Youthful Ignorance, the young nan made a very intelligent accessment of the present situation, and after many years of empty promises from the present administration. You guys are so caught up in political kool-aid drinking that you cannot see right from wrong. All the solar panels on the airport property that were suppose to be creating energy, just there without batteries to store the energy. I guess you are one of the useful idiots of the ABLP.
The Youthful Ignorance. It’s more than obvious that you have not understood what was expressed. If you really wanted to make a point, you should’ve made a challenge to his claim on the government statement.
This guy eyes…look like he is high…a k.a…serpent eyes.
Finally we are having some traction by this intelligent young man Mr whenner, but everyone is mistaken about this renewable energy business, Donald trump spoke the truth that it is a scam, all countries that has it still depends mainly in nuclear energy, the pressure we want to put on Africa for these resources to facilitate renewable energy is oblivious to us, you hear of war in the D.R congo, that’s the white foreign global corporation jockeying for dominance of Africa resources to manufacture these renewable energy products including batteries.
Now let look at Antigua situation, renewable energy is a scam among the politicians, they use it to obtain funding from foreign agencies.

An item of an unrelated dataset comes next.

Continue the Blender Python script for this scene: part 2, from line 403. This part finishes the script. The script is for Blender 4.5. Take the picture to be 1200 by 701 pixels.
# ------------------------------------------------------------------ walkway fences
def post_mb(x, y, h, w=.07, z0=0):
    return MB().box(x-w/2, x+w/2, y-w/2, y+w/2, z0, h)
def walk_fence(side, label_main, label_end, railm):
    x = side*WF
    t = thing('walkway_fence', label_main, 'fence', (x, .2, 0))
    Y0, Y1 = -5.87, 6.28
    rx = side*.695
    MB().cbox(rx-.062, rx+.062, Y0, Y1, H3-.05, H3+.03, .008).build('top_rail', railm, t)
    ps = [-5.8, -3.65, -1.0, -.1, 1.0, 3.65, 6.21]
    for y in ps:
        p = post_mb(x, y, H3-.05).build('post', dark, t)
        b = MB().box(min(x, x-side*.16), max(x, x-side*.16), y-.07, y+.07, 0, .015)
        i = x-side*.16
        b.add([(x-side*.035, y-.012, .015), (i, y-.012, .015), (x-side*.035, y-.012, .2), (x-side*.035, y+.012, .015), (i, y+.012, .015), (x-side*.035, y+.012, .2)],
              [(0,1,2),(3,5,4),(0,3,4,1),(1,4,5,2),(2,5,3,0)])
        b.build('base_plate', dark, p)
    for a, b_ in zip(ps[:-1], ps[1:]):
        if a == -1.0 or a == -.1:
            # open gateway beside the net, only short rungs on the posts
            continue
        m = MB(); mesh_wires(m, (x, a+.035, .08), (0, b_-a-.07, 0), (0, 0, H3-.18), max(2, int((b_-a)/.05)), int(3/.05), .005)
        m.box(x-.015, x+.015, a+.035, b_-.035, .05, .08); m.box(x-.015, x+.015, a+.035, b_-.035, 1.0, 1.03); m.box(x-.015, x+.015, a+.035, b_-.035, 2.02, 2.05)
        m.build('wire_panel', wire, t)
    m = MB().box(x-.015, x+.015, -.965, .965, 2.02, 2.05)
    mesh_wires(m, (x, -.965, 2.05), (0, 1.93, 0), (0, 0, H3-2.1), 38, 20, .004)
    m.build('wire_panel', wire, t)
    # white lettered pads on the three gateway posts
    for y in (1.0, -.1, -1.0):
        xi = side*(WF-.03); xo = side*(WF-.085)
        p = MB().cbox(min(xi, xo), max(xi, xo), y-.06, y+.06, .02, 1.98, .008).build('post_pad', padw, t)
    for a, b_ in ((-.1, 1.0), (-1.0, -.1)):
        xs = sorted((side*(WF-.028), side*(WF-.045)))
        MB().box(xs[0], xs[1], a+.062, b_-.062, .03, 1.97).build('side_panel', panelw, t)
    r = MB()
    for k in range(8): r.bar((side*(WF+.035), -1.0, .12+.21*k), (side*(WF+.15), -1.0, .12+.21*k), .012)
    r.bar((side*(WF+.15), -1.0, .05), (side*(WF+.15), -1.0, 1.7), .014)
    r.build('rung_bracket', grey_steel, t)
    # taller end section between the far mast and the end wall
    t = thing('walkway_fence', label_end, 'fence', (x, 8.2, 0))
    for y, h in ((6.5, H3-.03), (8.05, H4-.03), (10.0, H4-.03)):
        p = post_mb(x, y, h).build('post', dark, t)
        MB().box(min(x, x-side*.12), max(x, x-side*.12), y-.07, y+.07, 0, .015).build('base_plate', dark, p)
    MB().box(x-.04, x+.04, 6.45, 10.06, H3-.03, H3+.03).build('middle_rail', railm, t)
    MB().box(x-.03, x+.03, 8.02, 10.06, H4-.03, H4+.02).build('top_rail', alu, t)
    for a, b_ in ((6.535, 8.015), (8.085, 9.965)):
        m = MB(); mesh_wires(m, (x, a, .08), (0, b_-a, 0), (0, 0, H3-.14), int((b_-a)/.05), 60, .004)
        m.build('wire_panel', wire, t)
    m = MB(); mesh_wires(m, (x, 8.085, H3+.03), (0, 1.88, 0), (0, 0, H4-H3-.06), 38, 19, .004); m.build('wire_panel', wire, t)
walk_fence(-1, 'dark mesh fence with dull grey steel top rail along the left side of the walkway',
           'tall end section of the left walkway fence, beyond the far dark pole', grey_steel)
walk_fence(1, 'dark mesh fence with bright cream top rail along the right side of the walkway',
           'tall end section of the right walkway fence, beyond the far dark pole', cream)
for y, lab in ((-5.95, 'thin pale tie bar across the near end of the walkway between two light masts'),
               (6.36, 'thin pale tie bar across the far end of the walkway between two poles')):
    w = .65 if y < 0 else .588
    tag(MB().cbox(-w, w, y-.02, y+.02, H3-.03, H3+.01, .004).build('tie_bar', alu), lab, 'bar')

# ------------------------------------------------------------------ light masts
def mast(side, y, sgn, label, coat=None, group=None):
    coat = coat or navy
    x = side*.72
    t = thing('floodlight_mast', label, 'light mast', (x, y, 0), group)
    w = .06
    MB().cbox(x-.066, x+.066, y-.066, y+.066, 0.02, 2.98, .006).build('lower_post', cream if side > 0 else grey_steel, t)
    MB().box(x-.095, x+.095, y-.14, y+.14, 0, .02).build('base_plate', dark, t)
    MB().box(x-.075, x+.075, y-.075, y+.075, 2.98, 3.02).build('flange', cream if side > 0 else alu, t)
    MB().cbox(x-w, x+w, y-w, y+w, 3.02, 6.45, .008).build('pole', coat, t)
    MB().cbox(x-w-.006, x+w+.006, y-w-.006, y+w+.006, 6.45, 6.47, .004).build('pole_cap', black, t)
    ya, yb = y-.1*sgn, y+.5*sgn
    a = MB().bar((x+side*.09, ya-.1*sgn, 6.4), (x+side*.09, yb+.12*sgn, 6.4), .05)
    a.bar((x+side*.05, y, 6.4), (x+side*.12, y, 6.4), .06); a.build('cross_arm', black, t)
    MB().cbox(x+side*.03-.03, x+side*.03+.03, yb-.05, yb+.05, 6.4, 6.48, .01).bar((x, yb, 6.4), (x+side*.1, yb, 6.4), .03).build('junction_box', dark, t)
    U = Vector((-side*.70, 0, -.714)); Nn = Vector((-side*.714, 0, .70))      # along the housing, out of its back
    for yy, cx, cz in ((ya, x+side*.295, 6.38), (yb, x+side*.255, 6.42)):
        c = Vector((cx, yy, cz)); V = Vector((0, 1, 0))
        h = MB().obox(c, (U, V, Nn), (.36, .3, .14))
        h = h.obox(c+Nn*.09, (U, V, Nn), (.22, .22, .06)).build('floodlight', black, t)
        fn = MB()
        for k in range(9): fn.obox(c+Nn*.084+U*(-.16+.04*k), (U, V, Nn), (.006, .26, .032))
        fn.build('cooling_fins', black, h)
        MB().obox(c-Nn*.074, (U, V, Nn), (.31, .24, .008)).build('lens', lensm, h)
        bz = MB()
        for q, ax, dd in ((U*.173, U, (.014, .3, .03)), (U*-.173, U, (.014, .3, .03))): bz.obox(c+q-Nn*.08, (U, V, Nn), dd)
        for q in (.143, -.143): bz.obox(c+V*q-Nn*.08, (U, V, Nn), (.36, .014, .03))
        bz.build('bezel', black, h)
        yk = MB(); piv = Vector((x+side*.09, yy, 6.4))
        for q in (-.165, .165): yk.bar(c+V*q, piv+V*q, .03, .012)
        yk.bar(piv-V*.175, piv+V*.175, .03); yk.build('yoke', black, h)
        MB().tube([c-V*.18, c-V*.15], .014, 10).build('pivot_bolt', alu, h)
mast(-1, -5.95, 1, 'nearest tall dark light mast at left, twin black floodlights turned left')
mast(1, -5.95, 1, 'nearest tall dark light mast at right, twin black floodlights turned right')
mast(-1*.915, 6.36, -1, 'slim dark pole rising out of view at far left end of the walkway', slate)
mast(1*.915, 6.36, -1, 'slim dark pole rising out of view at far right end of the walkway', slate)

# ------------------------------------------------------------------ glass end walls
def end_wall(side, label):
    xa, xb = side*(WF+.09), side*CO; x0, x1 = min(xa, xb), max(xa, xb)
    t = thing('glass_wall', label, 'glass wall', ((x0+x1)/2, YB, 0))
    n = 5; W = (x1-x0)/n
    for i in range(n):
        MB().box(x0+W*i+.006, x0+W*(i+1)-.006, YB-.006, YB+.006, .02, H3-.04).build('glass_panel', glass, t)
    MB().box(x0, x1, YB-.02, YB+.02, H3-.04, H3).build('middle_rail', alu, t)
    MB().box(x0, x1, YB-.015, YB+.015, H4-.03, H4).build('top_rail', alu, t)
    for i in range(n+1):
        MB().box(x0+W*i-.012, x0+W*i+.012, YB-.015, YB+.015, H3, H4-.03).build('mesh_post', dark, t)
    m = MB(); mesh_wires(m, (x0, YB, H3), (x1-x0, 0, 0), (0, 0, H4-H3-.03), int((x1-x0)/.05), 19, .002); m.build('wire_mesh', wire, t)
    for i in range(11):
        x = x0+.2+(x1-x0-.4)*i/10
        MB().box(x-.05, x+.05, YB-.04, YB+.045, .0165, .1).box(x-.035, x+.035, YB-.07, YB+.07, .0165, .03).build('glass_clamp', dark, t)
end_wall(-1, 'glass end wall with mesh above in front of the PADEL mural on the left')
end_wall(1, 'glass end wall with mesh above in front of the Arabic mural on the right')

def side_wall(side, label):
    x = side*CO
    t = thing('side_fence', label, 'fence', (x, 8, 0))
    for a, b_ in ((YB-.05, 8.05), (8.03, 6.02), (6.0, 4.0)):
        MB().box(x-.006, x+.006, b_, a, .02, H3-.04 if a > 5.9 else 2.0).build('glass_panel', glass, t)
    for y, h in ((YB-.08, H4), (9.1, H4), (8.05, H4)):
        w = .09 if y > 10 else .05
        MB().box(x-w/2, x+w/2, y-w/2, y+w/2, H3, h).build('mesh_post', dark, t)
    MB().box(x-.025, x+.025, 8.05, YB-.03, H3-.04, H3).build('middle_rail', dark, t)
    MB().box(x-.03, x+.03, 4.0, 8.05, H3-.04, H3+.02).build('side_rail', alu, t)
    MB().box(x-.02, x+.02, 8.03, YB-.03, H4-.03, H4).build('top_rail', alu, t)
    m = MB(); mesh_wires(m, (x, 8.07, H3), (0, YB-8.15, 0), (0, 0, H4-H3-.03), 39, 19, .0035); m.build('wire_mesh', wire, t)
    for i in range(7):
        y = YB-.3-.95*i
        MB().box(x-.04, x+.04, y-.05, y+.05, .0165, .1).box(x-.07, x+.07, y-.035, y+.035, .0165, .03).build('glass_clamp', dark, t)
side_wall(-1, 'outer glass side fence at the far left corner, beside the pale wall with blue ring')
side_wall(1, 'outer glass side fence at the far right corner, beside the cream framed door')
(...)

If you notice the placement of these solar farm and the soon to becoming wind energy system placement are very flamboyantly done, instead of from any engineering perspective, the politicians are hoping that the visibility placements will give donors a compelling image to donate more monies, and that is unaccountable monies not entrusted to the treasury of Antigua and Barbuda unless the minister makes it available.
Can you imagine that some large wind turbine will be placed adjacent to the stadium in that calm windless area?

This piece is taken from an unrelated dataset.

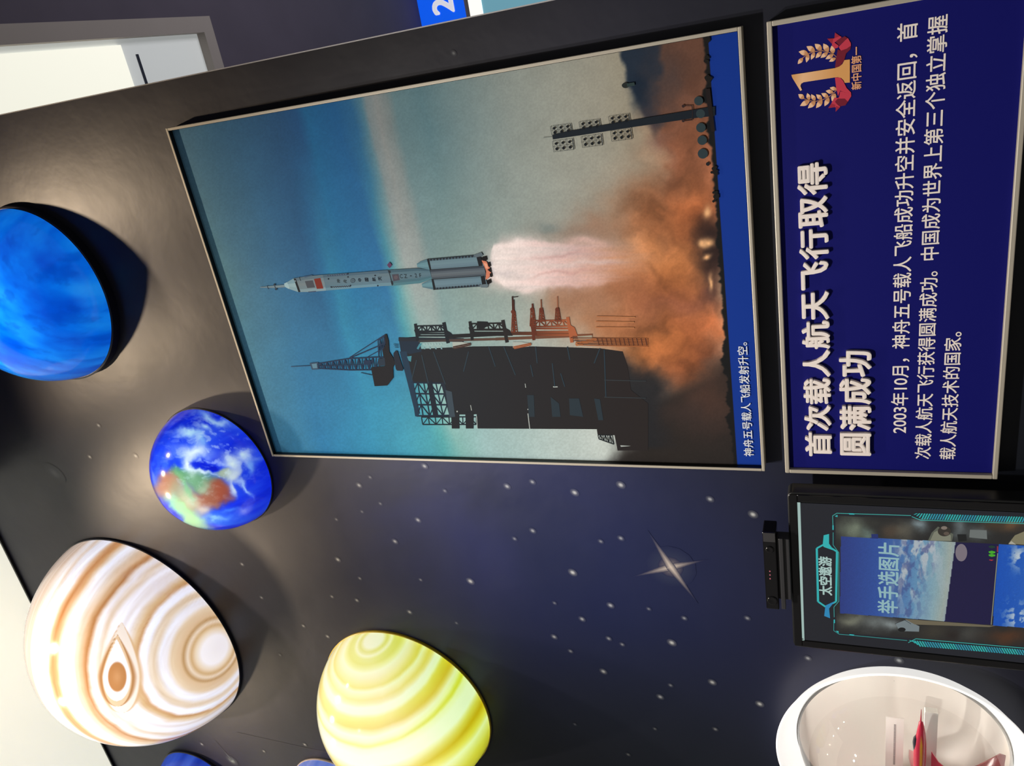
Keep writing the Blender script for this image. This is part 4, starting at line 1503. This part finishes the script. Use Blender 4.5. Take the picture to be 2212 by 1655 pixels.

Back I’m the days during the late V.C Bird administration, they had a wind turbine on new Winthorpes hill where it has high wind, and now we have all these university graduates today look at the logistical failure of some engineers who decide to let the politicians take charge. Now to the solar farm where we learn that there was no battery procurement when there was a political fallout between the late Asot and Gaston.
These solar farm gives the unsuspecting public that they could actually power the island and that it will reduce their electricity bill, but that is far from the truth, these solar farm if equipped with battery will only benefit the private contractor that supplies APUA with power.
1. It stabilize the generation capacity during transients.
2. The APUA sign a contract to generate certain kilowatts hour of power monthly which has to be paid for whether they use it or not.
So if the people of this country is having the faintest idea that solar will reduce high electricity bill even if you put the solar to your house it is a lie. Because you will be estimated to keep that statutory corporation financially stable because they have overhead expenditures and salaries.
If all the houses in Antigua had solar panels it will create a power generation instability, it has to be regulated to apply loading to the generators in terms of cycle stability for instrumentation protection in terms and f voltage output on the grid.
The politicians are protecting the big private contract in place or else they do use the parliament to change the contract to pass on the savings to us if they set up a real renewable energy system, other environmental factors will be weather, sun and rain intensity varies so too is energy capacity output, so that’s why the fossil power generator or nuclear or steam or hydro will be ubiquitous.
But in any case for these incentives to be ever realized by the people of Antigua and Barbuda, there has to be real electrical engineers with autonomy to direct the politicians instead of the politicians using them to rubber stamp their political aspirations for the sake of extorting monies from donors for themselves when in office. That is the reason why a lot of square pegs in round holes and will always have professionals from abroad come in as a paternalistic figure in many fields be it engineering and look down on our university graduates in a condescending manner.
For me , I would not sit there with titles to my name on paper and lack the capacity because that job came because of family and political connections.
I will always admire this outstanding engineer Mr George Piggott.
These young engineer may be academic and just use it to apply title to their names but is this really their calling in life?
You know when making your argument in a vacuum you’ll be surprise when the rebuttal comes.
I wait and see how his first debate in parliament will end.
He needs to learn a lot about debating in public and debating in parliament with specific rules of disclosing your source. And not making unsupported statements. The leader of government business in the Senate will wipe the floor with him. Watch that debate coming.
@Lest We Forget, I guess you haven’t listened to him in the Youth parliament. He will not be used used to wipe the foot at all!!!!! Not this one!
@Inquire…ih bun yuh that you don’t have eyes like that?????? Lol
@Fitzroy Caesar, your understanding of green energy is significantly outdated, green energy is and been cheaper than fossil energy.
A internet search says it about $1 mil USD per megawatts for a solar power plant so taking into account we had projects like the tourist port for $60 mil, $100mil for roads or even were protecting 100mil EC surplus granted can’t be sure if the tax holidays were taken into account when the 2026 budget was announced it is definitely in our budget especially since maintenance cost is basic labour cost until the replacement that are needed 15-30 years after.
@Hazel Roberts, saying green businesses is a scam is a bit disingenuous in anyways yes solar only works in the day so anyone who is serious wouldn’t relay soly on solar realistically solar wind are the easiest like you say the contract with the powerplant would limit what can be don’t but since we don’t have the details publicly what can be safely assumed that there is min rate and an agreed rate to pay over that amount since power demand isn’t static and can/will over especially when it was originally signed and changed is expected to expire early 2030s so it may have conditions to have preparation for that but even having something to offset the overpay rate if there is one or at least prepare for when the deal expires in around 5 years.
I totally agree weather reliant shouldn’t be the only source it needs and should be coupled with a stable source like ocean then since we do not have traditional hydro source like a river to use there are mature and experimental technology, nuclear which has a stigma to that is main thing to overcome public perception, or advanced geothermal which just dig deeper to tap into the heat that radiate from the core so it doesn’t need to be into a geo hotspot but the issue with some of these some are more expensive to scale being the new technologies.